Natürlich sind das Engagement und der Idealismus der Aktivisten beeindruckend. Inzwischen ist "Mediaspree versenken" eine populäre Bewegung - angefangen hat sie mit nichts als ihrem Zorn und Ideen, wie es ihrer Ansicht nach besser gehen könnte. Diesem Starrsinn gebührt Respekt. Auch der theoretischen Forderung nach dem Recht der Öffentlichkeit auf das Ufer ist wenig entgegenzuhalten. Das Ufer und der Fluss gehören den Bürgern einer Stadt - nicht einzelnen Großinvestoren. Die Hamburger Hafen-City ist ein erschreckendes Beispiel dafür, wie ein Luxus-Stadtteil für Auserwählte geschaffen wird.

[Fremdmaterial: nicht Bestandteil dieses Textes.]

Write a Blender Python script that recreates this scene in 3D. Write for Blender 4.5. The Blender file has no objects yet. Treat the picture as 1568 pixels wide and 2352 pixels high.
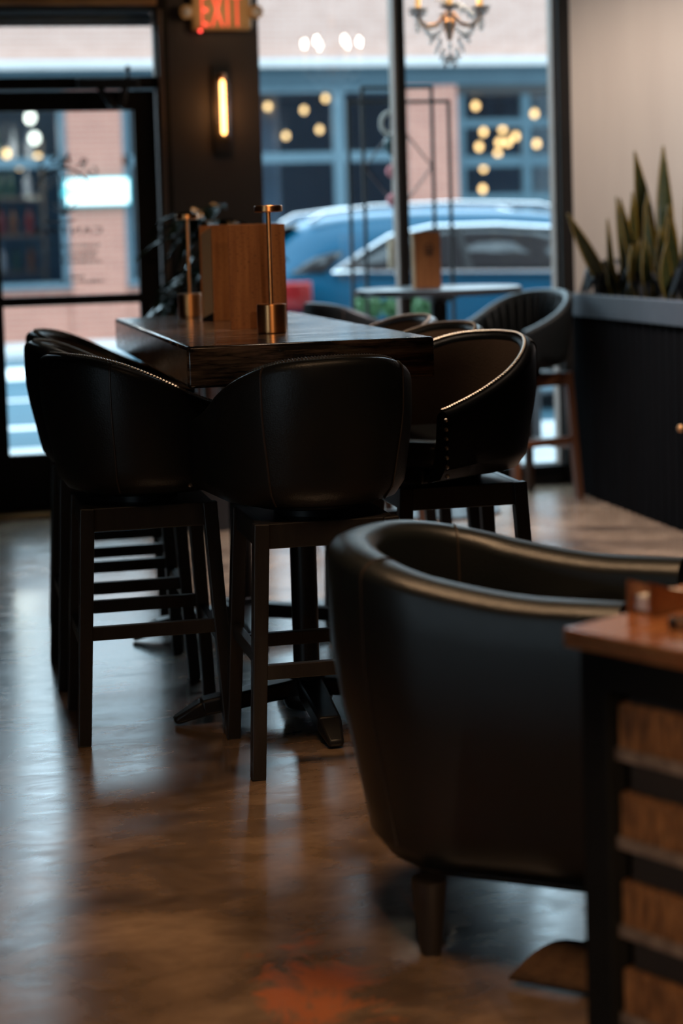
import bpy, bmesh, math, random
from mathutils import Vector, Matrix
random.seed(7)
S = bpy.context.scene
COL = S.collection
PI = math.pi
R = math.radians

# ------------------------------------------------------------ camera
CAM_H = 1.3272
PITCH, ROLL, YAW = 0.0738, 0.0295, 0.2152
cy, sy = math.cos(YAW), math.sin(YAW)
fw = Vector((sy*math.cos(PITCH), cy*math.cos(PITCH), -math.sin(PITCH)))
rt = Vector((cy, -sy, 0)); up = rt.cross(fw)
c, s = math.cos(ROLL), math.sin(ROLL)
r2 = rt*c - up*s
u2 = rt*s + up*c
cam = bpy.data.cameras.new('camera')
cam.sensor_fit = 'VERTICAL'; cam.sensor_width = 24; cam.sensor_height = 36
cam.lens = 4200.3/2352*36
cam.shift_y = (852.6-1176)/2352
cam.clip_start = 0.05; cam.clip_end = 200
cam.dof.use_dof = True
cam.dof.focus_distance = 4.55
cam.dof.aperture_fstop = 1.9
camo = bpy.data.objects.new('camera', cam); COL.objects.link(camo)
M = Matrix.Identity(4)
for i in range(3):
    M[i][0], M[i][1], M[i][2] = r2[i], u2[i], -fw[i]
M[2][3] = CAM_H
camo.matrix_world = M
S.camera = camo

# ------------------------------------------------------------ light
S.view_settings.view_transform = 'Standard'
S.view_settings.look = 'None'
S.view_settings.gamma = 1
S.view_settings.use_curve_mapping = False
S.view_settings.exposure = 0.35
S.cycles.use_denoising = True
S.cycles.max_bounces = 10
S.cycles.diffuse_bounces = 4
S.cycles.glossy_bounces = 4
S.cycles.transparent_max_bounces = 16
S.cycles.sample_clamp_indirect = 6
S.cycles.caustics_reflective = False
S.cycles.caustics_refractive = False
W = bpy.data.worlds.new('sky'); S.world = W
W.use_nodes = True
bg = W.node_tree.nodes['Background']
bg.inputs[0].default_value = (0.66, 0.86, 1.0, 1)
bg.inputs[1].default_value = 4.6

def light(name, kind, loc, energy, col, rot=(0, 0, 0), size=.2, **kw):
    d = bpy.data.lights.new(name, kind); d.energy = energy; d.color = col
    if kind == 'SUN': d.angle = size
    elif kind == 'AREA': d.shape = 'DISK'; d.size = size
    else: d.shadow_soft_size = size
    for k, v in kw.items(): setattr(d, k, v)
    o = bpy.data.objects.new(name, d); COL.objects.link(o); o.location = loc; o.rotation_euler = rot
    return o
def aim(o, t):
    o.rotation_euler = (Vector(t)-o.location).to_track_quat('-Z', 'Y').to_euler()
    return o
# low warm sun from over the restaurant's roof onto the far side of the street
aim(light('sun', 'SUN', (0, 0, 20), 0.9, (1.0, .80, .66), size=R(12)), (5.0, 16, 0))
WARM = (1.0, .62, .34)
# ceiling downlights of the dining room (out of frame, just under the ceiling)
def down(x, y, e, tx, ty, ang=70, col=WARM): aim(light('downlight', 'SPOT', (x, y, 3.2), e, col, size=.22, spot_size=R(ang), spot_blend=.7), (tx, ty, 0))
down(.40, 3.0, 105, .40, 3.1, 80)
down(1.45, 3.25, 120, 1.25, 3.3, 60)
down(.95, 4.5, 50, .95, 6.4, 30)
down(1.15, 5.5, 55, 1.15, 5.6, 55, (1, .74, .54))
down(2.25, 6.8, 620, 2.3, 7.0, 75, (1, .90, .92))
down(4.0, 7.3, 235, 3.95, 9.7, 90, (1.0, .81, .67))
# narrow spots added behind the camera to brighten the menus and near table
aim(light('fill_spot', 'SPOT', (.30, -1.2, 1.95), 110, WARM, size=.04, spot_size=R(9), spot_blend=.6), (.95, 5.4, 1.33))
aim(light('fill_spot', 'SPOT', (1.00, -1.5, 1.7), 260, WARM, size=.04, spot_size=R(15), spot_blend=.5), (1.27, 2.2, .42))

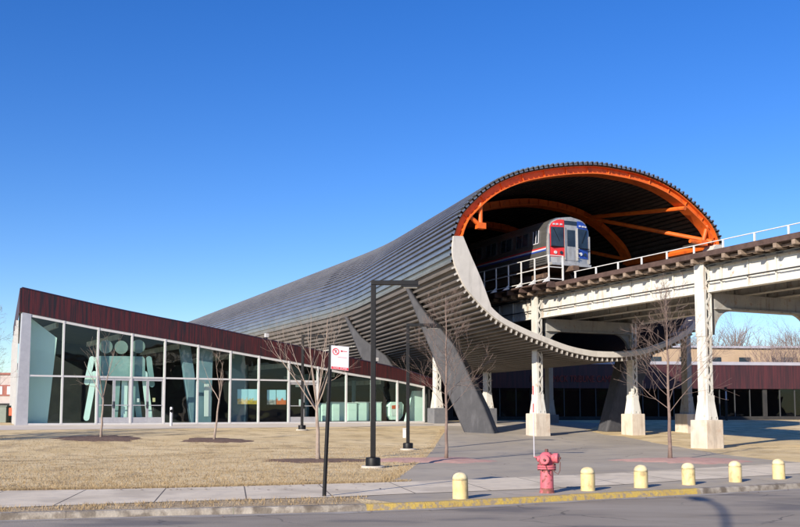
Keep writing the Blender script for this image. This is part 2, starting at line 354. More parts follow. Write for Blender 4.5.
# kerb line (world XY)
kerb_px = [(0, 514), (100, 511.5), (200, 509), (300, 507), (400, 504), (500, 499.3), (600, 494.2), (700, 489.3), (800, 484)]
kp = [at_plane(x, y, (0, 0, 0), (0, 0, 1)) for x, y in kerb_px]
kp = [Vector((p.x, p.y)) for p in kp]
d0 = (kp[0] - kp[2]).normalized(); d1 = (kp[-1] - kp[-3]).normalized()
kp = [kp[0] + d0 * 120, kp[0] + d0 * 40, kp[0] + d0 * 8] + kp + [kp[-1] + d1 * 8, kp[-1] + d1 * 40, kp[-1] + d1 * 120]
kl = []
for i in range(len(kp) - 1):
    seg = max(1, int((kp[i + 1] - kp[i]).length / .5))
    for k in range(seg): 
        p0 = kp[max(i - 1, 0)]; p1 = kp[i]; p2 = kp[i + 1]; p3 = kp[min(i + 2, len(kp) - 1)]; t = k / seg
        if 2 <= i <= len(kp) - 4: kl.append(.5 * ((2 * p1) + (p2 - p0) * t + (2 * p0 - 5 * p1 + 4 * p2 - p3) * t * t + (3 * p1 - p0 - 3 * p2 + p3) * t ** 3))
        else: kl.append(p1.lerp(p2, t))
kl.append(kp[-1])
def offset_line(pl, d):
    out = []
    for i, p in enumerate(pl):
        a = pl[max(i - 1, 0)]; b = pl[min(i + 1, len(pl) - 1)]; t = (b - a).normalized(); out.append(p + Vector((-t.y, t.x)) * d)
    return out
ROAD_Z = -.10
kf = offset_line(kl, -.02); kb = offset_line(kl, .16)
far = 900
sheet('ground', [(p.x, p.y) for p in offset_line(kl, .12)] + [(far, kl[-1].y), (far, far), (-far, far), (-far, kl[0].y)], M_lawn, 0)
sheet('road', [(p.x, p.y) for p in offset_line(kl, .05)] + [(far, kl[-1].y), (far, -300), (-far, -300), (-far, kl[0].y)], M_road, ROAD_Z, flat=0)
gt = offset_line(kl, -.30)
import random as _r
_r.seed(5)
gut = [p + Vector((0, _r.uniform(-.10, .10))) for p in gt]
sheet('gutter', [(p.x, p.y) for p in offset_line(kl, .02)] + [(p.x, p.y) for p in gut[::-1]], M_gutter, ROAD_Z + .004, flat=0)
# kerb : stones, some painted
mbk = MB(); rr = 0.0
for i in range(len(kl) - 1):
    a0, a1, b0, b1 = kf[i], kf[i + 1], kb[i], kb[i + 1]
    px = CX + F_PX * ((a0.x + a1.x) / 2) / max((a0.y + a1.y) / 2, 1)
    mi = 1 if (352 < px < 704 and a0.y > 5) else 0
    g0_ = .02 if i % 6 == 0 else 0.0
    A0 = a0.lerp(a1, g0_); A1 = a1; B0 = b0.lerp(b1, g0_); B1 = b1
    if i % 6 == 0: rr = _r.uniform(-.007, .007)
    prof = [(0.0, ROAD_Z - .1), (.0, ROAD_Z + .01), (.12, -.02 + rr), (.30, .012 + rr), (1, .014 + rr), (1, -.2)]
    l0 = [Vector((*(A0.lerp(B0, f)), z)) for f, z in prof]; l1 = [Vector((*(A1.lerp(B1, f)), z)) for f, z in prof]
    mbk.hexa(l0, l1, mi)
tag(mbk.build('kerb', [M_kerb, M_kerby], smooth=False), kind='structure')
# sidewalk slabs
up_px = [(0, 491.5), (130, 489.5), (200, 488), (400, 482.5), (500, 478.5), (600, 474.5), (700, 468.5), (800, 463)]
lo_px = [(0, 508.5), (150, 503), (250, 500), (345, 497.5), (400, 494.5), (500, 491), (600, 486.5), (700, 480), (800, 474)]
g0 = lambda x, y: at_plane(x, y, (0, 0, 0), (0, 0, 1)).xy
up = [g0(*p) for p in up_px]; lo = [g0(*p) for p in lo_px]
def ext(l, d=60):
    return [l[0] + (l[0] - l[1]).normalized() * d] + l + [l[-1] + (l[-1] - l[-2]).normalized() * d]
up = ext(up); lo = ext(lo)
def interp_x(l, x):
    for a, b in zip(l, l[1:]):
        if a.x <= x <= b.x: return a.lerp(b, (x - a.x) / (b.x - a.x))
    return l[-1]
mbw = MB(); x = -40.0
while x < 45:
    s = 1.55; q = [interp_x(lo, x + .012), interp_x(lo, x + s - .012), interp_x(up, x + s - .012 - .55), interp_x(up, x + .012 - .55)]
    mbw.add([(p.x, p.y, zg(p.x, p.y) + .012) for p in q], [[0, 1, 2, 3]]); x += s
wk = mbw.build('sidewalk', M_walk); tag(wk, kind='structure')
sheet('sidewalk_bed', [(p.x, p.y) for p in lo] + [(p.x, p.y) for p in up[::-1]], M_joint, .008)
# asphalt apron along the kerb right of the verge and plaza
apx = [(352, 497.6), (400, 494), (500, 490.5), (600, 486), (700, 479.5), (800, 473.5)]
a_up = [g0(*p) for p in apx]; a_up.append(a_up[-1] + (a_up[-1] - a_up[-2]).normalized() * 60)
a_lo = [p for p in offset_line(kl, .165) if p.x > g0(372, 505).x]
sheet('pavement_apron', [(p.x, p.y) for p in a_up] + [(p.x, p.y) for p in a_lo[::-1]], M_plaza, .004)
v_up = [p for p in lo if p.x < a_up[0].x]; v_up.append(a_up[0])
v_lo = [p for p in offset_line(kl, .165) if p.x < g0(372, 505).x]
sheet('verge', [(p.x, p.y) for p in v_up] + [(p.x, p.y) for p in v_lo[::-1]], M_verge, .004)
plaza_px_l = [(388, 482.6), (398, 478), (412, 468), (426, 457.6), (436, 445), (443, 434), (446, 430)]
plaza_px_r = [(586, 430.5), (605, 435), (622, 436.5), (650, 442), (690, 449), (725, 455), (770, 460), (800, 462.6)]
pl = [gp(*p) for p in plaza_px_l] + [gp(*p) for p in plaza_px_r]
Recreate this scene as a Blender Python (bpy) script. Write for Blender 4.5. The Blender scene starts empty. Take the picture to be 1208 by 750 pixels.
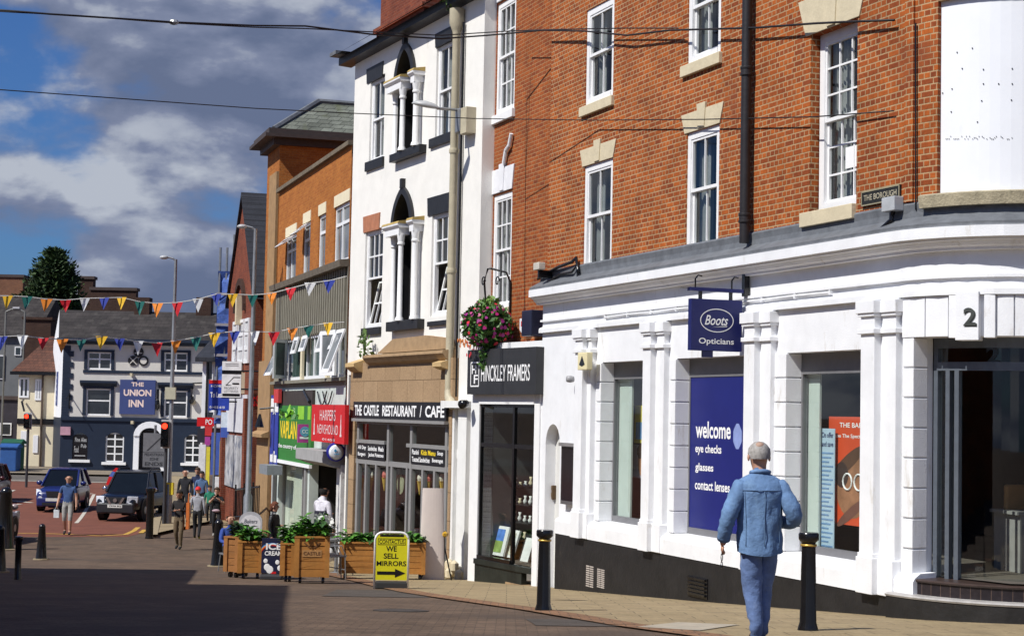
import bpy, bmesh, math, random
from mathutils import Vector, Matrix
random.seed(7)
SC = bpy.context.scene
COL = SC.collection
PI = math.pi
R = math.radians
# ------------------------------------------------------------------ camera
F, CX, CY = 2000.0, 604.0, 375.0        # focal length in photo pixels, image centre
CAMZ = 1.65
PITCH, ROLL = math.atan(112 / F), 0.0200
_f = Vector((0, math.cos(PITCH), math.sin(PITCH)))
_u0 = Vector((0, -math.sin(PITCH), math.cos(PITCH)))
_r0 = Vector((1, 0, 0))
_r = _r0 * math.cos(ROLL) + _u0 * math.sin(ROLL)
_u = _u0 * math.cos(ROLL) - _r0 * math.sin(ROLL)
CAM = Vector((0, 0, CAMZ))
def ray(px, py):
    return _f + _r * ((px - CX) / F) + _u * ((CY - py) / F)
def pd(px, py, d):
    r = ray(px, py)
    return CAM + r * (d / r.y)
GZ = [(-60, 0.0), (0, 0.0), (6, -.02), (11, -.13), (15, -.33), (17.4, -.48), (20.3, -.68), (25, -1.05), (30, -1.42), (36, -1.82),
      (44, -2.22), (50, -2.35), (60, -2.36), (75, -2.12), (90, -1.8), (130, -1.4), (260, -.5), (900, 3)]
def gz(y):
    for (a, za), (b, zb) in zip(GZ, GZ[1:]):
        if y <= b:
            return za + (zb - za) * (y - a) / (b - a)
    return GZ[-1][1]
def gp(px, py):
    r = ray(px, py)
    d = 8.0
    while d < 400:
        p = CAM + r * (d / r.y)
        if p.z <= gz(d):
            return Vector((p.x, p.y, gz(p.y)))
        d += .02
    return CAM + r * (400 / r.y)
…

Die Initiatoren von "Mediaspree versenken" haben eine Diskussion angestoßen, die überfällig war und noch lange geführt werden sollte. Realpolitik ist nicht ihre Stärke und auch nicht ihre Aufgabe. Am Sonntag aber soll über die machbare Entwicklung an den Spreeufern in Friedrichshain und Kreuzberg abgestimmt werden. Deswegen gilt es, für den Entwurf des Bezirks zu stimmen. Auch Bürgermeister Franz Schulz will keine Hochhausfluchten am Horizont, auch er will das Ufer für die Öffentlichkeit zugänglich machen. Er hat dafür mit den Investoren gerungen, denn Steuereinnahmen braucht er, gerade in dem hoch verschuldeten Bezirk. Der Vorschlag des Bezirks ist zwar keine Ideallösung. Doch es ist der bestmögliche und einzig realistische Kompromiss.